Even though the film is not competing for the "Palme d'Or" in the festival's Official Selection, the film's inclusion in the "Director's Fortnight" has garnered worldwide publicity and international attention.
"Oleg" is Juris Kursietis' second film. His debut "Modris" (2014), which had its international premiere at the Toronto Film Festival, showed that the director, together with his "Tasse Film" studio producers Alise Ģelze and Aija Bērziņā, finds inspiration in Latvian reality including the sometimes harsh aspects of growing up in the country.
According to the director's statements after the film's premiere at Cannes, Oleg, the eponymous protagonist of his new film, is based on a real individual, about whom Kursietis had read in an interview in the Latvian press.

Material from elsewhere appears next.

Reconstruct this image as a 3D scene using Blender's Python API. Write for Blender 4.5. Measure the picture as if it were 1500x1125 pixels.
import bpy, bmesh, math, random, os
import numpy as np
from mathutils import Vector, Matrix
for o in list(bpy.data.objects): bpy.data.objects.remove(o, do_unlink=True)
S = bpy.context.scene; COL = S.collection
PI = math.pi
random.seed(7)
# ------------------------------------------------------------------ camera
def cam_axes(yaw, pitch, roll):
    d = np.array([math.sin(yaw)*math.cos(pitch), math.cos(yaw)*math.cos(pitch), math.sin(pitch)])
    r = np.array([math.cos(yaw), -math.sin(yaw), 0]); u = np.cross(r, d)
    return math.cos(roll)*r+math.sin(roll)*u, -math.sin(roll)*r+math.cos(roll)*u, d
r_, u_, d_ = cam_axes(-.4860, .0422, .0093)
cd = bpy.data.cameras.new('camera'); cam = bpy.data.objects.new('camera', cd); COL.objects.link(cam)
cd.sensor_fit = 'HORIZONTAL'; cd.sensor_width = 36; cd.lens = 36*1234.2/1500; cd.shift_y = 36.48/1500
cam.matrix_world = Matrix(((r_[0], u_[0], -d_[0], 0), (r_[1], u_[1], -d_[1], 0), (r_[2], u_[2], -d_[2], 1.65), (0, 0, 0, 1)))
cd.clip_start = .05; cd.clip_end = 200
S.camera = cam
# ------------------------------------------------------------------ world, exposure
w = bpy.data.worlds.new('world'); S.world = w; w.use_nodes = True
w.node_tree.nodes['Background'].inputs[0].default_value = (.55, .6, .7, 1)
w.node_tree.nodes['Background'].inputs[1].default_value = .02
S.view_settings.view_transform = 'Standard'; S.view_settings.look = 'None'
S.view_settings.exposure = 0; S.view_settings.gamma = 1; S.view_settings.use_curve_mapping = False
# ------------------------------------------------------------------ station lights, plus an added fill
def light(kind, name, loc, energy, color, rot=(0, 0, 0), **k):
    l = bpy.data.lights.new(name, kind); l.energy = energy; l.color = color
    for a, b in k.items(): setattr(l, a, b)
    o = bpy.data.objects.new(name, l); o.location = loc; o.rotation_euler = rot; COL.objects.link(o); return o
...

Oleg, played by a Lithuanian actor named Valentinas Novopolskis, is an ethnic Russian young man who lives in Latvia as a non-citizen and travels to Belgium to work in a meat factory. In the course of the film, it becomes clear from Oleg's dialogues with other characters, especially his phone conversations with his grandmother back in Latvia, that he has left some unpaid debts at home. These conversations also reveal him to be a sympathetic person eager to solve the problems he himself has created.
"Each of us could be Oleg and maybe all of us are... in different ways," said the director.
Oleg's story resembles another film screening at this year's Cannes – Ken Loach's family drama "Sorry We Missed You". Ken Loach is the twice recipient of the "Palme d'Or" prize.
The premiere of "Oleg" also closely coincided with the premiere of the long-anticipated Spanish director Pedro Almodovar's new film "Pain and Glory".
Juris Kursietis' "Oleg" will premiere in Latvia on October 4 at the "Splendid Palace" cinema.